Paylaş
ABD artık dünyanın alikıran başkeseni.
Üstelik karşınızda yalnızca bir ABD yok; başkan ayrı telden, Pentagon ayrı telden, CIA ayrı telden çalıyor. Bazen iyi polis-kötü polisi oynuyorlar ama çoğu kez birbirlerine kontra gidiyorlar.
Öyle ya da böyle, kimin dediği olursa olsun sonuçta ABD’nin zulmü galip geliyor!
Günümüzün süper gücü olmak da meğer böyle bir şeymiş: Ne attığı uluslararası imzalara sahip çıkıyor, ne verdiği sözleri yerine getiriyor ve ne de beynelmilel kuralları tanıyor.
Sözde biz, ABD’nin dost ve müttefikiyiz. NATO’da birlikteyiz ve NATO’nun güney-doğu kanadının en önemli ülkesiyiz. Birimize vaki bir saldırı olursa, el ele verip ortak düşmana karşı aynı safta çarpışacağız.
Türkiye olarak biz her daim yükümlülüklerimizi yerine getirdik, NATO’nun külfetine katlandık. Ama gelin görün ki Türkiye dara düştüğünde dost ve müttefik bildiğimiz bu ülkeler, bizim yanımızda yer almak yerine düşmanlarımızın safında yer alıyorlar.
Türkiye’nin hak ve menfaatlerini savunması karşısında da utanmadan yaptırım uyguluyorlar.
Ülkemizin savunma sistemini kendilerinden istedik, vermediler. Rusya’dan temin edince de para yatırıp ortaklaşa yürüttüğümüz F-35 savaş uçağı projesinden çıkarıldık.
İbret alınmayan tarih nasıl da tekerrür ediyor. Aynı kepazeliği, Birinci Cihan Savaşı’ndan önce İngiltere yapmıştı. Paralarını ödeyip satın aldığımız iki savaş gemimizi teslim etmeyip el koydu.
Bize paramızla vermediği silahları, aynı ABD, bizimle savaş halindeki terör örgütlerine bedava veriyor. Bununla da yetinmiyor, kendi askerlerini gönderip onları eğitiyor ve üzerimize salıyor.
İçimize, devletimizin tüm kurum ve kuruluşlarının kılcallarına değin Truva atı misali nüfuz ettirdiği FETÖ ise apayrı bir facia.
Böyle bir ABD ile bir yere kadar gitmeyi bırakın, kapının dışına bile çıkamazsınız. Zira elinizi verdiğinizde kolunuzu kaptırıyorsunuz.

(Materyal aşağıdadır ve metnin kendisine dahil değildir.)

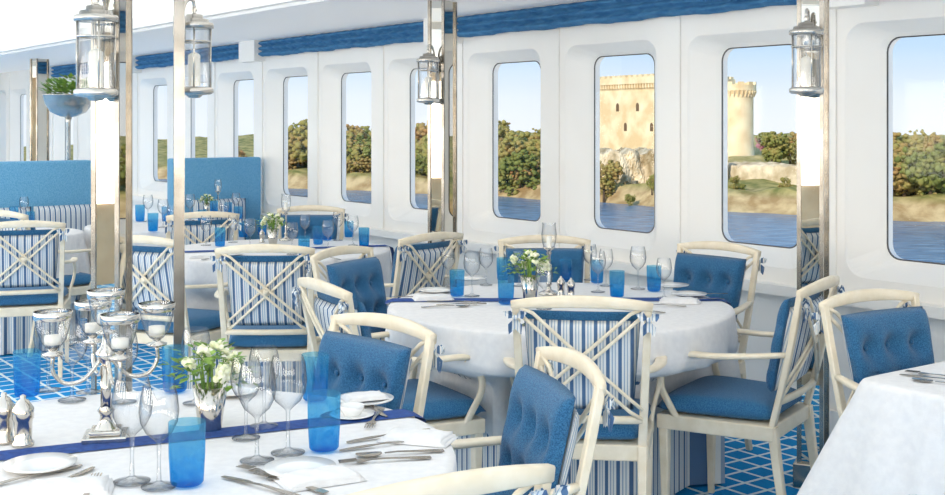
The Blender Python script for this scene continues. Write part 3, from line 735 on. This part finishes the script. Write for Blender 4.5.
for o,x,y in [(kn,215,259),(fk,250,262),(kn,330,259),(fk,300,262)]: put(o,T(x,y,0.001),towards('C',x,y))
fx,fy=TABLES['F']
def TF(a,b): 
    v=Vector((fx,fy,0))+N*a-D*b; return (v.x,v.y,TZ)
put(pt,TF(-0.25,-0.02),0); put(kn,TF(-0.27,-0.28),0.9); put(fk,TF(-0.23,-0.31),0.9); put(spn,TF(-0.31,-0.24),0.9); put(wg,TF(0.05,-0.2),0,.9); put(nk,TF(-0.25,-0.02)[:2]+(TZ+0.012,),0.7,.7)
def planter():
    e=empty('champagne_bowl_stand'); 
    bm=bmesh.new(); lathe(bm,[(0,0),(0.14,0),(0.14,0.02),(0.03,0.05),(0.018,0.1),(0.018,1.5),(0.03,1.54),(0,1.54)],24); mk('stand',bm,M['nickel'],e)
    bm=bmesh.new(); lathe(bm,[(0,1.54),(0.06,1.545),(0.14,1.58),(0.19,1.65),(0.205,1.72),(0.215,1.725),(0.2,1.73),(0.18,1.65),(0,1.6)],36); mk('bowl',bm,M['nickel'],e)
    bm=bmesh.new()
    for i in range(420):
        a=rr(); r=math.sqrt(random.random())*0.2; c=Vector((r*math.cos(a),r*math.sin(a),1.73+random.uniform(0,0.14)*(1.2-r*3)))
        d=Vector((math.cos(a),math.sin(a),random.uniform(-.3,.9))).normalized(); s=d.cross(Vector((0,0,1))).normalized(); l=random.uniform(.04,.08)
        bm.faces.new([bm.verts.new(c),bm.verts.new(c+d*l*.5+s*l*.3),bm.verts.new(c+d*l),bm.verts.new(c+d*l*.5-s*l*.3)])
    o=mk('foliage',bm,M['leaf'],e,False); o['kind']='stuff'
    return tag(e,'tall silver bowl on stand filled with green foliage','planter')
p=W(bs+0.45,3.16,0); put(planter(),(p.x,p.y,0.0))
# ------------------------------------------------------------------ outside
WZ=-6.0
bm=bmesh.new(); box(bm,-250,250,20,240,WZ-0.5,WZ); 
o=mk('river',bm,M['water'],smooth=False); tag(o,'calm blue river seen through the windows','water',kind='stuff')
P0=Vector((35.4,90,0)); U=Vector((-20-35.4,138-90,0)).normalized(); V=Vector((-U.y,U.x,0))*-1
if V.y<0: V=-V
def hgt(t,w):
    w=w+1.5*math.sin(t*0.11)+0.8*math.sin(t*0.37)
    h=-6.3+1.9*min(1,max(0,w)/2.2)
    if w>2: h+=0.035*(w-2)
    return h+0.25*math.sin(t*0.5+w*0.3)*min(1,max(0,w)/3)+0.15*math.sin(t*1.7+w)
bm=bmesh.new(); g=[]
for j in range(50):
    w=-3+j*1.5*(1+j*0.01); row=[]
    for i in range(140):
        t=-90+i*2.0; v=P0+U*t+V*w; row.append(bm.verts.new((v.x,v.y,hgt(t,w)+random.uniform(-.08,.08))))
    g.append(row)
for j in range(49):
    for i in range(139): bm.faces.new((g[j][i],g[j][i+1],g[j+1][i+1],g[j+1][i]))
o=mk('river_bank',bm,M['ground']); tag(o,'sandy grassy river bank across the water','river bank',kind='stuff')
def XP(x,z): return (x-CX)/F*z
def ZP(y,z): return EYE+(HY-y)/F*z
def cliff(x0,x1,z0,z1,ytop,zb,name,label,amp=0.8,cat='cliff',wob=0.4):
    bm=bmesh.new(); g=[]; nx,ny=110,30
    for j in range(ny+1):
        row=[]
        for i in range(nx+1):
            t=i/nx; x=x0+(x1-x0)*t; z=z0+(z1-z0)*t; top=ZP(ytop,z)+wob*math.sin(i*0.4)+random.uniform(-.1,.1)
            k=j/ny; h=zb+(top-zb)*min(1,k*1.25)
            d=amp*(math.sin(i*0.5+j*0.25)*0.5+math.sin(i*0.18)+random.uniform(-.2,.2))+ (1-k)*-1.5+ max(0,k-0.8)*45
            row.append(bm.verts.new((XP(x,z),z+d,h)))
        g.append(row)
    for j in range(ny):
        for i in range(nx): bm.faces.new((g[j][i],g[j][i+1],g[j+1][i+1],g[j+1][i]))
    o=mk(name,bm,M['rock'],smooth=False); tag(o,label,cat); return o
cliff(588,728,118,113,152,-6.2,'rocky_cliff','pale limestone cliff below the castle',0.6,wob=0.25)
cliff(716,800,115,109,166,-6.2,'stone_rampart','old stone rampart beside the river',0.1,'rampart',wob=0.08)
def castle():
    K=Vector((XP(676,138),138,0)); Lp=Vector((XP(595,152),152,0)); R_=Vector((XP(731,152),152,0)); B=Lp+R_-K
    zb=-4.0; zt=ZP(76,138)
    e=empty('castle',(K.x,K.y,zb)); off=Vector((K.x,K.y,zb))
    poly=[K,R_,B,Lp]; c=sum(poly,Vector())/4
    bm=bmesh.new()
    b=[bm.verts.new(p+Vector((0,0,zb))-off) for p in poly]; t=[bm.verts.new(p+Vector((0,0,zt))-off) for p in poly]
    bm.faces.new(t)
    for i in range(4): bm.faces.new((b[i],b[(i+1)%4],t[(i+1)%4],t[i]))
    mk('castle_keep',bm,M['castle'],e,False)
    bm=bmesh.new()
    def seg(a,b2,z0,z1,out,u0,u1):
        d=(b2-a); n=Vector((d.y,-d.x,0)).normalized()
        if n.dot(c-a)>0: n=-n
        p=a+d*u0; q_=a+d*u1
        pts=[p,q_,q_+n*out,p+n*out]
        lo=[bm.verts.new(x+Vector((0,0,z0))-off) for x in pts]; hi=[bm.verts.new(x+Vector((0,0,z1))-off) for x in pts]
        bm.faces.new(hi); bm.faces.new(lo[::-1])
        for i in range(4): bm.faces.new((lo[i],lo[(i+1)%4],hi[(i+1)%4],hi[i]))
    for a,b2 in ((K,R_),(Lp,K),(B,Lp),(R_,B)):
        seg(a,b2,zt-0.7,zt+0.1,0.45,-0.02,1.02)
        m=30
        for i in range(m):
            seg(a,b2,zt-1.2,zt-0.7,0.38,(i+0.1)/m,(i+0.5)/m)
            if i%2==0: seg(a,b2,zt+0.1,zt+0.4,0.45,i/m,(i+1)/m)
    tc=R_+Vector((0.3,0,0)); r=2.5; zt2=ZP(85,152)
    mk('battlement',bm,M['castle'],e,False)
    bm=bmesh.new(); lathe(bm,[(r*1.06,zb),(r,zb+3),(r,zt2-1.2),(r+0.35,zt2-0.7),(r+0.35,zt2),(0,zt2)],40,tc-off)
    for k in range(24):
        if k%2==0:
            a=2*math.pi*k/24; pts=[]
            for rr_,aa in ((r,a),(r+0.35,a),(r+0.35,a+0.26),(r,a+0.26)): pts.append(tc+Vector((rr_*math.cos(aa),rr_*math.sin(aa),0)))
            lo=[bm.verts.new(x+Vector((0,0,zt2))-off) for x in pts]; hi=[bm.verts.new(x+Vector((0,0,zt2+0.35))-off) for x in pts]
            bm.faces.new(hi)
            for i in range(4): bm.faces.new((lo[i],lo[(i+1)%4],hi[(i+1)%4],hi[i]))
    for k in range(32):
        a=2*math.pi*k/32; ca,sa=math.cos(a),math.sin(a); p=tc-off
        sweep(bm,[(p.x+r*ca,p.y+r*sa,zt2-zb-1.5),(p.x+(r+0.3)*ca,p.y+(r+0.3)*sa,zt2-zb-0.75)],0.16,0.3,up=(0,0,1))
    o=mk('round_tower',bm,M['castle'],e,False)
    def win(a,b2,u,z,w=0.5,h=0.9):
        d=(b2-a); n=Vector((d.y,-d.x,0)).normalized()
        if n.dot(c-a)>0: n=-n
        dd=d.normalized(); p=a+d*u+n*0.03
        bm=bmesh.new(); pts=[(-w/2,0),(w/2,0),(w/2,h*0.75),(w/4,h),(-w/4,h),(-w/2,h*0.75)]
        f=bm.faces.new([bm.verts.new(p+dd*x+Vector((0,0,z+y))-off) for x,y in pts])
        mk('castle_window',bm,M['castle_dark'],e,False)
    for u,z in ((0.3,2.8),(0.55,2.8),(0.8,2.8),(0.4,0.4),(0.72,0.4)): win(Lp,K,u,z,.6,1.0)
    for u,z in ((0.15,3.0),(0.4,3.0),(0.7,3.0),(0.2,0.6),(0.55,0.6)): win(K,R_,u,z,.5,.9)
    return tag(e,'sandstone medieval castle with battlements and round tower','castle')
castle()
def tree(w,h,seed,mat='tree'):
    random.seed(seed); e=empty('tree')
    bm=bmesh.new()
    lobes=[(Vector((random.uniform(-.6,.6)*w,random.uniform(-.6,.6)*w,h*random.uniform(.3,.9))),random.uniform(.3,.55)*w) for _ in range(9)]
    for i in range(420):
        c,r=random.choice(lobes)
        v=Vector((random.gauss(0,1),random.gauss(0,1),random.gauss(0,1))).normalized()*r*random.uniform(.5,1.15)
        ico(bm,random.uniform(0.06,0.13)*w,c+v,1,0.3,(1,1,random.uniform(.6,1.2)))
    o=mk('foliage',bm,M[mat],e,True); o['kind']='stuff'
    bm=bmesh.new(); sweep(bm,[(0,0,-0.4),(0.05,0,h*0.3),(0,0.05,h*0.6)],[0.3,0.22,0.12],[0.3,0.22,0.12],up=(0,1,0)); mk('trunk',bm,M['bark'],e)
    return tag(e,'autumn-coloured leafy tree on the river bank','tree','trees on the river bank')
tv=[tree(2.1,4.2,1),tree(1.8,4.6,2),tree(2.4,3.6,3),tree(2.0,3.2,4)]
random.seed(11)
def base(x,z):
    v=Vector((x,z,0))-P0; return hgt(v.dot(U),v.dot(V))
cnt=0
for i in range(420):
    t=-34+i*0.33+random.uniform(-.5,.5)
    w=random.choice([3.5,4,5,6,7,9,12,15,18,24])+random.uniform(-1,1)
    v=P0+U*t+V*w; px=CX+F*v.x/v.y
    s=random.uniform(.45,1.25)
    if px>950 or px<230: continue
    if any(a<px<b for a,b in ((375,408),(445,490),(546,590),(798,880),(310,338),(236,280))) : continue
    if 575<px<810:
        if w>5.5 or cnt%2: 
            cnt+=1; continue
        s*=0.28
    if px<470: s*=1.1
    cnt+=1
    put(tv[i%4],(v.x,v.y,base(v.x,v.y)-0.5),rr(),(s*1.1,s*1.1,s*random.uniform(.8,1.2)))
pk=tree(1.1,2.6,9,'pinktree'); pk['label']='pink blossoming tree beside the castle tower'
v=(XP(763,135),135); put(pk,(v[0],v[1],base(*v)+1.3),0,.8)
for x,z,s in ((604,112,.85),(652,108,.4),(780,130,.85),(772,134,.8),(790,132,.9),(785,106,.25),(630,108,.25),(735,107,.25)):
    put(tv[int(x)%4],(XP(x,z),z,base(XP(x,z),z)+0.2),rr(),s)
# ------------------------------------------------------------------ light / world / camera
w=bpy.data.worlds.new('sky'); SC.world=w; w.use_nodes=True; nt=w.node_tree; nt.nodes.clear()
out=nt.nodes.new('ShaderNodeOutputWorld'); bg=nt.nodes.new('ShaderNodeBackground'); tc=nt.nodes.new('ShaderNodeTexCoord'); sp=nt.nodes.new('ShaderNodeSeparateXYZ')
cr=nt.nodes.new('ShaderNodeValToRGB'); e=cr.color_ramp.elements
e[0].position=0.0; e[0].color=rgb(234,241,247); e[1].position=0.6; e[1].color=rgb(126,176,230)
for pos,c in ((0.02,rgb(228,238,247)),(0.06,rgb(190,218,242)),(0.2,rgb(156,202,240))):
    x=e.new(pos); x.color=c
L(nt,tc.outputs['Generated'],sp.inputs[0]); L(nt,sp.outputs['Z'],cr.inputs[0]); L(nt,cr.outputs[0],bg.inputs[0]); bg.inputs[1].default_value=1.12; L(nt,bg.outputs[0],out.inputs[0])
sl=bpy.data.lights.new('sun','SUN'); sl.energy=3.9; sl.angle=0.02; sl.color=(1,0.93,0.82)
so=bpy.data.objects.new('sun',sl); COL.objects.link(so); so.rotation_euler=Vector((0.5,0.75,-0.45)).to_track_quat('-Z','Y').to_euler(); so.location=(0,0,30)
cam=bpy.data.cameras.new('camera'); co=bpy.data.objects.new('camera',cam); COL.objects.link(co)
co.location=(0,0,EYE); co.rotation_euler=(math.pi/2,0,0); cam.sensor_width=36; cam.lens=36*F/945; cam.shift_y=-(247.5-HY)/945; cam.clip_end=1500; cam.clip_start=0.05
SC.camera=co
SC.view_settings.view_transform='Standard'; SC.view_settings.look='None'; SC.view_settings.exposure=0.0
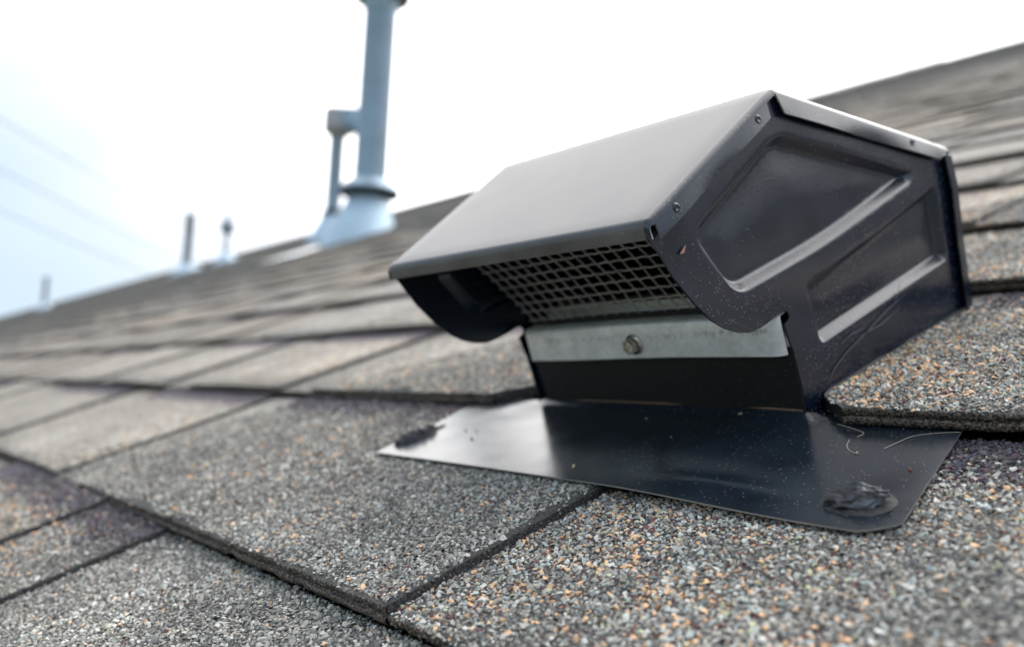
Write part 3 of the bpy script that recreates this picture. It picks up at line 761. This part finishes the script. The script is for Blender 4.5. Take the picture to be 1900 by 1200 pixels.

Ne diyelim, yine de vaki olanda hayır vardır. Kötü komşu insanı mal sahibi yapar. Dost ve müttefiklerimizin(!) bu denli düşmanca tavırları bizim aklımızı başımıza devşirdi.
Dün piyade tüfeğimi kullanamazsın dediler, bugün daha süperini yaptık. Dün İHA vermediler, elimizdekileri bile onarmadılar, bugün hem İHA’yı ve hem de SİHA’yı kendimiz yaptık.
Bundan sonra da böyle olacak, bize vermedikleri ve ortağı olup dışlandığımız savaş uçağı projesini biz kendimiz yapacağız. O zamana kadar da elimiz kolumuz bağlı oturmayıp daha gelişmişini başka yerlerden temin edeceğiz.
Bu coğrafyada güvenlikten taviz veremeyiz.
Türkiye elbette bir muz cumhuriyeti değildir; ABD de Türkiye’yi bütünüyle gözden çıkaramaz.
Yalnız bundan böyle ABD bilecek ki Türkiye artık bizim uydumuz değil, ona buyuramayız, her ne görüşeceksek karşımızda bizimle eşit haklara sahip saygın bir ülke var.
Ayrıca başta ABD olmak üzere hiç kimse Türkiye’yi başka bir dünyada konumlanmaya zorlamasın!